3. Engage with Missions and Missionaries. Pray for them , support them financially, write them. Go on a short-term mission trip.
• Offer your Treasures
• Travel the world on your knees

Has the light shone upon you and in your heart? Christ the Light of the world has broken into our darkness and brought his new day! Sins forgiven, we are a new creation, united to the One who is the Light and thus to Light we belong and so with Light we go to the world, and to Light we shall go in the end.

1 comment:

Russell said...

This poem brought to mind our Epiphany passage

(From Helen Waddell's study of late Latin poetry - 'The Wandering Scholars')

Not that they beggared be in mind, or brutes,
That they have chosen their dwelling place afar
In lonely places: but their eyes are turned
To the high stars, the very deep of truth.

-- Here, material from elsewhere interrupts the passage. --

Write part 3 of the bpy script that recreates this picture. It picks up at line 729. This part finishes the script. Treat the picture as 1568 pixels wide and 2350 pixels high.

Freedom they seek, an emptiness apart
From worthless things: din of the market-place,
And all the noisy crowding up of things,
And whatsoever wars on the divine,
At Christ's command, and for His love, they hate;

By faith and hope they follow after God,
And know their quest shall not be desperate,
If but the Present conquer not their souls
With hollow things: that which they see they spurn
That they may come at that they do not see,
Their senses kindled like a torch, that may
Blaze through the secrets of eternity.

The transient's open, everlastingness
Denied our sight; yet still by hope we follow
The vision that our minds have seen, despising
The shows and forms of things, the loveliness
Soliciting for ill our mortal eyes.

The present's nothing: but eternity
Abides for those on whom all truth, all good,
Hath shone, in one entire and perfect light.